I’m bound to say I reckon a kitted CBX750 would have been a much more practical proposition for a private team than the hard-to-work-on V4 Honda – as several teams found out the hard way during the next decade, especially with the RC45. It would have proved at least as good a bet as the Suzuki and Yamaha fours with the added benefits of reliability thanks to its greater accessibility, born of simplicity.

In fact, on the basis of my test I’d say a CBX750 equipped with HRC/Moriwaki tuning parts would have made a pretty competitive and cost-effective privateer bike for the debut World Superbike series which kicked off in 1988 – and was of course won by Fred Merkel on the semi-works Team Rumi Honda RC30. Too bad nobody ever tried to prove me right or wrong about that.

 

Moriwaki Honda CBX750 TT1 Specifications

Moriwaki.co.jp

Engine: Air-cooled DOHC 16-valve inline four-cylinder four-stroke, 67 x 53mm bore x stroke, 12.5:1 compression ratio, 747cc, 4 x 33mm Keihin CR carburettors, Kokkusan Denko CDI ignition, six-speed HRC close-ratio gearbox, multiplate oil-bath clutch, 118bhp at 10,500rpm.

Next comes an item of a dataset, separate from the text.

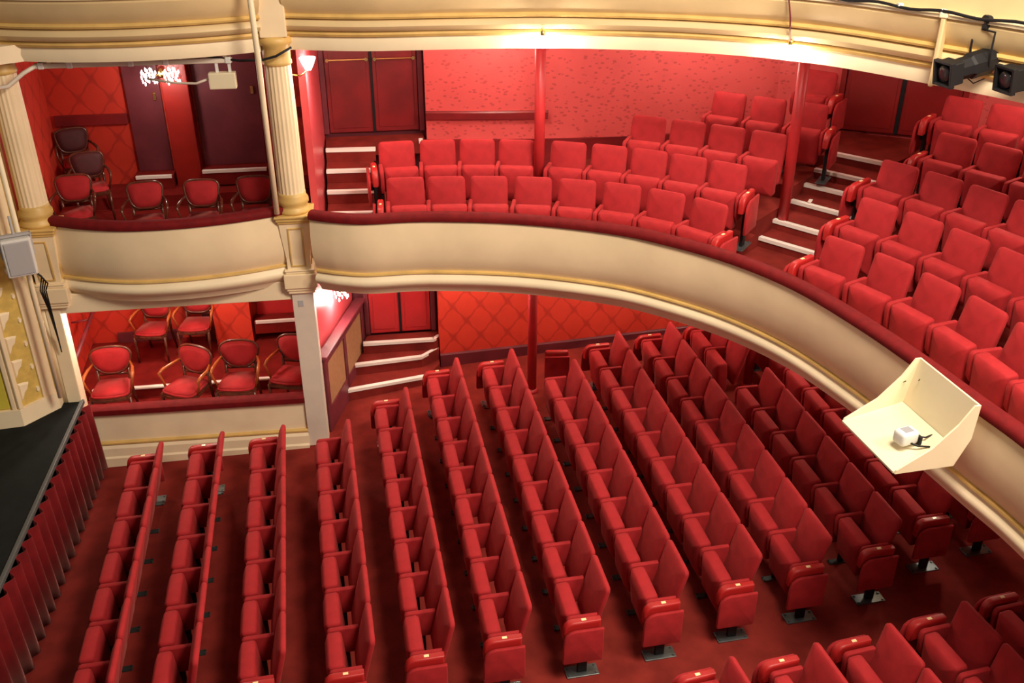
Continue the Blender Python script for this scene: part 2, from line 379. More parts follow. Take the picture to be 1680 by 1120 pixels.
bm = bmesh.new(); box(bm, -4.05, -3.14, 13.26, 13.3, 3.56, 3.70, None, 0.006); struct(obj('trim_1', bm, M_DOOR))
bm = bmesh.new(); box(bm, -1.36, -0.72, 13.26, 13.3, 3.56, 3.70, None, 0.006); struct(obj('trim_2', bm, M_DOOR))
wall('wall_pier_low', [(-2.46, 13.24), (-1.93, 13.24)], 0.22, 2.3, M_WALL_L, th=0.3)
bm = bmesh.new(); box(bm, -2.64, -2.47, 13.36, 13.54, 0.22, 2.28, None, 0.01); struct(obj('wall_recess', bm, M_MAROON))
bm = bmesh.new(); box(bm, -3.92, -3.0, 13.51, 13.55, 0.22, 0.38, None, 0.006); struct(obj('baseboard_low_box', bm, M_MAROON))
bm = bmesh.new(); box(bm, -4.0, -1.0, 12.11, 12.17, 0.205, 0.235, None, 0.006); struct(obj('trim_3', bm, M_NOSE))
t = tag(obj('handrail', (lambda b: (tube(b, [(-3.95, 11.35, 0.95), (-4.0, 13.0, 1.05)], 0.028), tube(b, [(-3.96, 11.7, 0.96), (-4.17, 11.7, 0.93)], 0.014), tube(b, [(-3.99, 12.7, 1.03), (-4.24, 12.7, 1.0)], 0.014), b)[-1])(bmesh.new()), M_MAROON, None, True), 'dull purple handrail sloping along the red side wall of the low box', 'handrail')
t = thing('handrail', 'dark maroon wooden rail fixed flat along the papered circle wall', 'handrail', (0, 0, 0))
bm = bmesh.new(); sweep(bm, [p for p in WALLC if p.x < 2.45], [(-0.045, 3.50), (-0.045, 3.59), (-0.03, 3.61), (-0.002, 3.61), (-0.002, 3.50)]); obj('rail', bm, M_DOOR, t)
# maroon partition: rail, frame and fawn panels
t = thing('low_partition', 'maroon partition with two fawn fabric panels beside the stalls steps', 'partition', (PART[0][0], PART[0][1], 0.0), math.atan2(PART[1][1] - PART[0][1], PART[1][0] - PART[0][0]))
PL = math.hypot(PART[1][0] - PART[0][0], PART[1][1] - PART[0][1])
bm = bmesh.new(); box(bm, 0, PL, 0.0, 0.05, 0.0, 1.08, None, 0.005)
for x0, x1 in ((0.0, 0.10), (0.78, 0.88), (PL - 0.14, PL)): box(bm, x0, x1, -0.03, 0.0, 0.0, 1.08, None, 0.004)
box(bm, 0.10, PL - 0.14, -0.03, 0.0, 0.0, 0.34, None, 0.004); box(bm, 0.1, PL - 0.14, -0.03, 0.0, 0.98, 1.08, None, 0.004)
obj('frame', bm, M_MAROON, t)
for x0, x1 in ((0.10, 0.78), (0.88, PL - 0.14)):
    bm = bmesh.new(); box(bm, x0, x1, -0.015, 0.002, 0.34, 0.98, None, 0.004); obj('fabric_panel', bm, M_PANEL, t)
bm = bmesh.new(); box(bm, -0.03, PL, -0.07, 0.08, 1.08, 1.13, None, 0.015); obj('top_rail', bm, M_MAROON, t)

# ------------------------------------------------------------------ staircases
def stairs(name, label, steps, loc=(0, 0, 0), nose=0.055, extra=None):
    """steps: list of (nosing start, nosing end, list of back corner points, top z, bottom z)"""
    t = thing(name, label, 'stairs', loc)
    for a, b, back, z1, z0 in steps:
        bm = bmesh.new(); prism(bm, [a, b] + back, z0, z1); s = obj('step', bm, M_CARPET, t)
        d = (Vector(b) - Vector(a)).normalized(); n = Vector((-d.y, d.x))
        A, B = Vector(a), Vector(b)
        q = [A - n * 0.012, B - n * 0.012, B + n * nose, A + n * nose]
        bm = bmesh.new(); prism(bm, [tuple(p) for p in q], z1 - 0.036, z1 + 0.006); obj('nosing_strip', bm, M_NOSE, s)
    return t
st = []
for (x0, x1, y, z) in ((-0.60, -0.02, 11.78, 2.735), (-0.60, 0.0, 12.12, 2.905), (-0.60, 0.02, 12.44, 3.075), (-0.60, 0.05, 12.8, 3.245)):
    st.append(((x0, y), (x1, y - 0.04), [(x1, 13.36), (x0, 13.36)] if z < 3.2 else [(x1, 13.02), (0.72, 13.0), (0.72, 13.36), (x0, 13.36)], z, 2.571 if z < 2.8 else z - 0.172))
t = stairs('staircase', 'red carpeted steps with white nosings below the double doors with brass bars', st)
bm = bmesh.new(); box(bm, 0.64, 0.70, 12.98, 13.10, 3.21, 3.26, None, 0.01); obj('nosing_strip', bm, M_NOSE, t)
st = [((-0.55, 11.73), (0.56, 11.96), [(0.76, 12.3), (0.76, 12.66), (-0.28, 12.66)], 0.17, 0.005),
      ((-0.44, 12.12), (0.50, 12.22), [(0.76, 12.42), (0.76, 12.66), (-0.28, 12.66)], 0.34, 0.171),
      ((-0.31, 12.42), (0.70, 12.41), [(0.77, 12.46), (0.77, 12.66), (-0.25, 12.66)], 0.51, 0.341)]
t = stairs('staircase', 'three worn maroon steps with white nosings below the stalls doors', st)
for (a, b, z) in (((0.50, 12.22), (0.76, 12.46), 0.34), ((0.70, 12.41), (0.79, 12.52), 0.51)):
    bm = bmesh.new(); d = (Vector(b) - Vector(a)).normalized(); n = Vector((-d.y, d.x)); A, B = Vector(a), Vector(b)
    prism(bm, [tuple(p) for p in (A - n * 0.012, B - n * 0.012, B + n * 0.04, A + n * 0.04)], z - 0.032, z + 0.006); obj('nosing_strip', bm, M_NOSE, t)
# aisle between the two circle blocks
NS = [((4.52, 10.36), (5.02, 9.74), 2.69), ((4.76, 10.6), (5.22, 10.02), 2.81), ((5.04, 10.98), (5.60, 10.27), 2.93), ((5.32, 11.17), (5.80, 10.60), 3.05), ((5.56, 11.32), (6.08, 10.72), 3.17), ((5.86, 11.58), (6.40, 10.98), 3.297)]
st = []
for i, (a, b, z) in enumerate(NS):
    nxt = NS[i + 1] if i < 5 else ((6.38, 12.45), (7.55, 11.75), 0)
    A, B = Vector(nxt[0]), Vector(nxt[1])
    b = tuple(Vector(b) + (Vector(b) - Vector(a)).normalized() * (0.10 if i < 5 else 0.0)); B = B + (B - A).normalized() * (0.10 if i < 4 else 0)
    d = (A - Vector(a)).normalized() * (0.05 if i < 5 else 0)
    st.append((a, b, [tuple(B + d), tuple(A + d)], z, 2.572))
t = stairs('staircase', 'aisle of red carpeted steps with white nosings climbing between the circle seat blocks', st)
bm = bmesh.new(); box(bm, -0.07, 0.09, -0.022, 0.022, 2.93, 2.936, T(5.31, 10.80, 0) @ RZ(0.95)); obj('tape_mark', bm, M_NOSE, t)

# ------------------------------------------------------------------ columns, pillars, posts
def column(label, cx, cy, low=True):
    t = thing('column', label, 'column', (cx, cy, 0))
    if low:
        bm = bmesh.new(); box(bm, -0.125, 0.125, -0.125, 0.125, 0.0 + fz(cx), 2.16, None, 0.006); lp_ = obj('lower_pillar', bm, M_WHITE, t)
        bm = bmesh.new(); box(bm, -0.06, 0.0, -0.131, -0.124, 1.98, 2.06); obj('notice', bm, M_GREYP, lp_)
    bm = bmesh.new()
    for z0, z1, h in ((2.16, 2.20, 0.155), (2.20, 2.24, 0.17), (2.24, 2.42, 0.19), (2.42, 2.45, 0.165), (2.45, 2.47, 0.175)): box(bm, -h, h, -h, h, z0, z1, None, 0.01)
    obj('pedestal_base', bm, M_CREAM, t)
    bm = bmesh.new(); prof = [(0.135, 2.47), (0.135, 2.6), (0.15, 2.75), (0.165, 2.9), (0.175, 3.05)]
    R = []
    for h, z in prof: R.append([bm.verts.new((sx * h, sy * h, z)) for sx, sy in ((-1, -1), (1, -1), (1, 1), (-1, 1))])
    for A, B in zip(R, R[1:]):
        for k in range(4): bm.faces.new((A[k], A[(k + 1) % 4], B[(k + 1) % 4], B[k]))
    bm.faces.new(R[0]); bm.faces.new(R[-1]); obj('pedestal', bm, M_CREAM, t)
    for a in (0, PI / 2, PI):
        bm = bmesh.new(); M = RZ(a)
        for x0, x1, z0, z1 in ((-0.085, -0.07, 2.52, 2.98), (0.07, 0.085, 2.52, 2.98), (-0.085, 0.085, 2.98, 2.995), (-0.085, 0.085, 2.505, 2.52)):
            vs = box(bm, x0, x1, -0.012, 0.0, z0, z1)
            for v in vs:
                v.co.y -= 0.135 + max(0, (v.co.z - 2.55)) * 0.078
            bmesh.ops.transform(bm, matrix=M, verts=vs)
        obj('panel_moulding', bm, M_GOLD, t)
    bm = bmesh.new()
    for z0, z1, h in ((3.05, 3.08, 0.19), (3.08, 3.12, 0.205), (3.12, 3.15, 0.22)): box(bm, -h, h, -h, h, z0, z1, None, 0.01)
    obj('pedestal_cap', bm, M_GOLD, t)
    bm = bmesh.new(); lathe(bm, [(0.19, 3.15), (0.195, 3.18), (0.17, 3.21), (0.16, 3.23), (0.18, 3.26), (0.18, 3.30), (0.155, 3.34), (0.155, 3.38)]); obj('shaft_base', bm, M_GOLD, t, True)
    bm = bmesh.new(); lathe(bm, [(0.15, 3.38), (0.148, 4.2), (0.14, 4.80)], n=40, flute=0.045); obj('shaft', bm, M_CREAM, t)
    bm = bmesh.new(); lathe(bm, [(0.14, 4.80), (0.155, 4.81), (0.155, 4.84), (0.145, 4.86), (0.15, 5.0), (0.18, 5.03), (0.18, 5.08), (0.16, 5.1)]); obj('capital', bm, M_GOLD, t, True)
    bm = bmesh.new(); box(bm, -0.14, 0.14, -0.14, 0.14, 5.1, 6.3, None, 0.01); obj('upper_pedestal', bm, M_CREAM, t)
    return t
column('fluted cream column on a pedestal and white pillar between boxes and circle', -0.93, 10.85)
column('fluted cream column beside the proscenium and the white loudspeaker', -3.72, 10.85, False)
t = thing('pilaster', 'cream and peach moulded pilaster between proscenium and low box', 'pilaster', (-3.80, 10.85, 0))
bm = bmesh.new(); box(bm, -0.05, 0.11, -0.1, 0.1, 0.66, 2.16, None, 0.01); obj('shaft', bm, M_CREAM2, t)
for x, r in ((-0.075, 0.03), (-0.12, 0.035)):
    bm = bmesh.new(); lathe(bm, [(r, 0.86), (r, 2.16)], (x, -0.07), 14); obj('reed', bm, M_CREAM, t, True)
bm = bmesh.new(); box(bm, -0.2, -0.05, -0.06, 0.1, 0.86, 2.16); obj('backing', bm, M_CREAM, t)
def post(label, x, y, z0, z1, zt):
    t = thing('iron_post', label, 'post', (x, y, 0))
    bm = bmesh.new(); lathe(bm, [(0.064, z0), (0.064, z1)], n=20); obj('shaft', bm, M_REDP, t, True)
    bm = bmesh.new(); lathe(bm, [(0.09, z0), (0.09, z0 + 0.03), (0.068, z0 + 0.06)], n=20); obj('foot', bm, M_REDP, t, True)
    bm = bmesh.new(); lathe(bm, [(0.066, z1 - 0.05), (0.085, z1 - 0.03), (0.085, z1)], n=20); obj('head', bm, M_REDP, t, True)
post('round red iron post between circle seats facing the papered wall', 2.02, 11.42, 2.75, 5.2, 0)
post('round red iron post beside the circle aisle steps', 4.89, 10.58, 2.70, 5.2, 0)
post('round red iron post in the stalls in front of the damask wall', 1.97, 11.48, 0.08, 2.34, 0)
post('round red iron post interrupting a stalls row beneath the circle', 4.90, 11.0, 0.19, 2.34, 0)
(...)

Chassis: Twin-loop full-duplex cradle frame in extruded square-section aluminium tubing, 41.3mm Showa telescopic fork with TRAC brake-operated anti-dive system, fabricated aluminium swingarm with twin Kayaba gas shocks, 25° rake, 1420mm wheelbase, 156kg (with oil, no fuel), 55/45% static weight distribution, twin 320mm front discs with Brembo four-piston calipers, single 200mm rear disc with Lockheed twin-piston caliper, Marvic cast aluminium wheels (3.50 x 17in front, 5.50 x 18in rear), Dunlop 3.25/4.25-17 crossply front and 3.85/6.50-18 radial rear tyres.


Performance: 118bhp (88kW) at 10,500rpm, top speed 268km/h (Suzuka, 1984), year of manufacture 1984, manufacturer Moriwaki Engineering, Suzuka, Japan.